2016 was supposed to be the year of “business as usual”. It was an American presidential election year that saw the Republican Party in such disarray that it struggled to find a conventional front runner for its candidate that many analysts assumed that the Democrats would win easily.

In the UK, a gambit by David Cameron (remember him?) designed to quieten Eurosceptic voices in his own party and pull the rug out from under the feet of upstart party UKIP, was expected to comfortably endorse the UK’s continuing membership of the EU, after he won a raft of concessions from his EU partners (which probably even he couldn’t name now). As we know, things didn’t go to plan.

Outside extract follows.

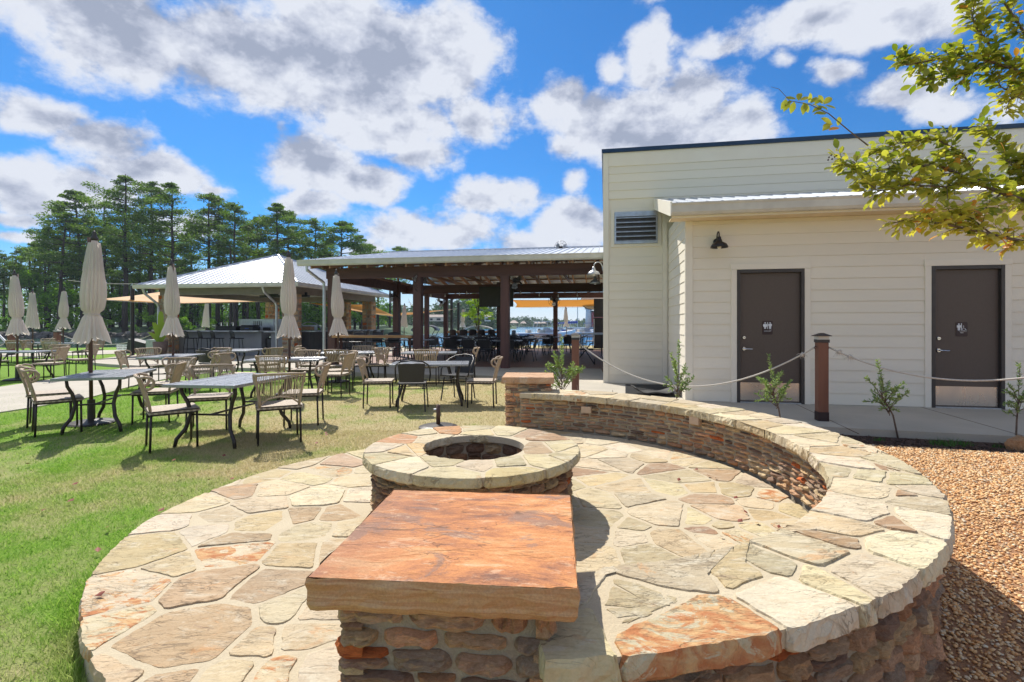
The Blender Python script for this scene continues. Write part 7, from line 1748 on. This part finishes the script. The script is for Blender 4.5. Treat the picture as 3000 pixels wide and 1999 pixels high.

The Federal Reserve intended to increase interest rates four times across the year, bringing them up to 1.25%. In the event, concerns over a weak oil price and a Chinese stock market shunt (crash is perhaps too strong a word) derailed that plan. These factors cut three months’ worth of growth out of stock prices and the Fed feared that higher interest rates could choke of growth, so the decision was deferred to later in the year for after the UK’s endorsement of the EU – which, as we know, didn’t happen. Finally, just this month, the Fed raised rates by 0.25%, taking the base rate up to 0.5%, with a suggestion that rates may rise in response to the economic policies of the incoming president in 2017, sending the Dollar to a 14 year high against a basket of currencies. That president will not be Democrat Hillary Clinton, of course.

In late June, a bout of summer madness gripped 52% of the UK electorate, providing a narrow mandate for the UK to leave the EU, much to everybody’s shock – not least those who had campaigned for it. Having promised to remain, come what may, and trigger Article 50 of the Treaty of Lisbon signalling UK withdrawal from the EU the day after a vote to leave, the leaving was done by Cameron who stood down as PM and a few months later resigned as an MP, “leaving” others to clean up the mess he had caused. None of the promises that inspired the electorate to vote “Leave” have survived the vote (such as an extra £350 million a week for the NHS; a points based immigration system or a guaranteed continued membership of the Single Market (promised in the Tory manifesto in 2015)). Instead, a “promise” to trigger Article 50 by the end of March 2017 has emerged and been (non-bindingly) endorsed by parliament. The fate of EU citizens in the UK and British expats living in the EU remains up in the air (but this is almost certainly a phoney war) and the desire, or otherwise, of the post EU UK to remain in the Single Market/Customs Union/EFTA all are subject to near daily contradictions from ministers in the cabinet and Brexit supporting MPs.